The Wall Street Journal reports that U.S. Steel, like other domestic steelmakers including Nucor and Steel Dynamics, has reported weaker-than-expected demand and reduced profit expectations in the second quarter of this year. Although President Trump provided a brief boost to the industry last year when he slapped 25 percent tariffs on foreign steel, that balloon appears to have popped.

Those tariffs "allowed domestic producers to raise prices, but falling demand for steel has blunted the benefit of the tariff in recent months," the Journal reported.

Gee, who could have predicted a relationship between higher prices and slackening demand?

On their own, the idling of two U.S. Steel furnaces would be a rather unremarkable blip on the national economy, but Trump has spent the past year turning the steel industry's successes and failures into a metric for his administration's trade policies.

That's why the latest evidence that Trump's trade war is not going according to plan is also some of the most damning yet. Though Trump has expanded his use of tariffs in attempts to combat what he sees as unfair trade practices by China (and threatened to use them to change Mexican policy regarding Central American migrants), the American steel industry's success has always been central to the current administration's argument for greater protectionism. "If you don't have steel, you don't have a country," Trump has proclaimed as justification for his tariffs.

He's also used the supposed resurrection of the steel industry as proof that his bellicose trade policies were working. "Our steel industry was dying, and now it's very vibrant," Trump told The New York Times in January.

Those claims were always heavily embellished. Despite what Trump has said, repeatedly, there were not seven or eight new steel plants opening in the United States. At most, he could plausibly claim to have helped bring a few idled plants back online last year. Hiring remained flat. In November, the American Iron and Steel Institute, an industry group, reported that direct steel jobs were down 4 percent from where they'd been four years ago—mostly because increased automation meant fewer workers were needed even as plants modestly expanded production.

Meanwhile, the tariffs were exacting a painful toll on steel-consuming industries that suddenly had to navigate higher prices from both foreign-sourced steel (because of the tariffs) and domestic steel (because manufacturers like U.S. Steel raised their own prices once the protectionist tariffs kicked in). Through April l, U.S. consumers and businesses had paid about $900,000 for every steel job created or saved by Trump's tariffs, according to an analysis by the Peterson Institute for International Economics.

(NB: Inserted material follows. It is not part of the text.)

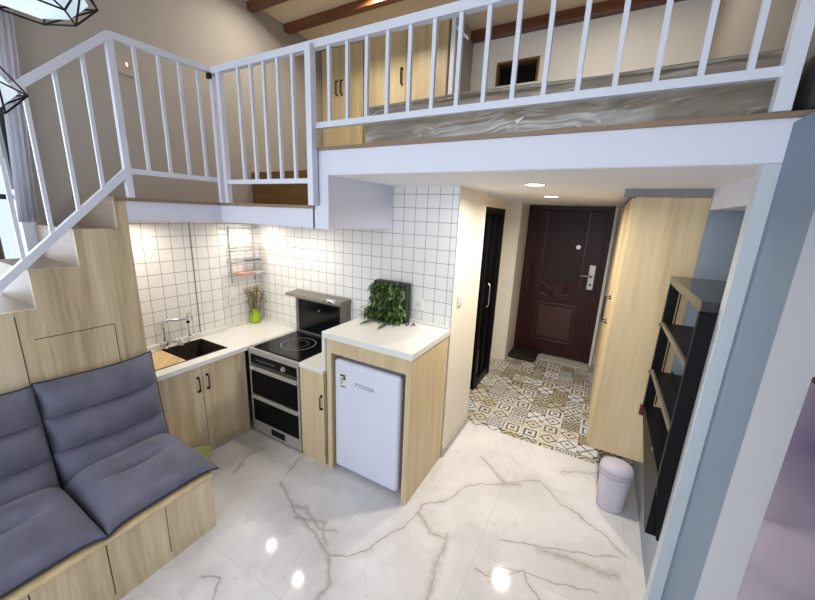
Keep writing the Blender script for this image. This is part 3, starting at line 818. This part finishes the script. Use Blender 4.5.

That happened despite the fact that American steelmakers were strong advocates for the tariffs and appear to have exercised significant influence over their implementation.

Shareholders have lost too. Despite being able to charge higher prices for much of last year, major American steelmakers have seen their stock prices tumble during the trade war. When the tariffs were imposed on June 1, 2018, U.S. Steel stock was trading at nearly $37 per share. On Wednesday afternoon, the price was hovering around $15.25. Other big domestic steel producers have faced similar sell-offs.

Again, this should have been anticipated. The same thing happened in 2002 when President George W. Bush briefly hit imported steel with protectionist tariffs.

Bush ultimately withdrew those tariffs about nine months after they had been imposed. Trump's steel tariffs have been in place for more than a year, though the Trump administration did ease up last month by exempting steel imported from Canada and Mexico.

At this point, it should be abundantly clear that Trump's steel tariffs are working no better than Bush's did. If the tariffs were boosting domestic production—even at terrific cost to consumers, businesses, and shareholders—the administration could at least argue that the trade-off was a necessary one. As it stands, there is no redeeming argument for Trump's steel protectionism. The only question is how much longer it will take for the president to realize that.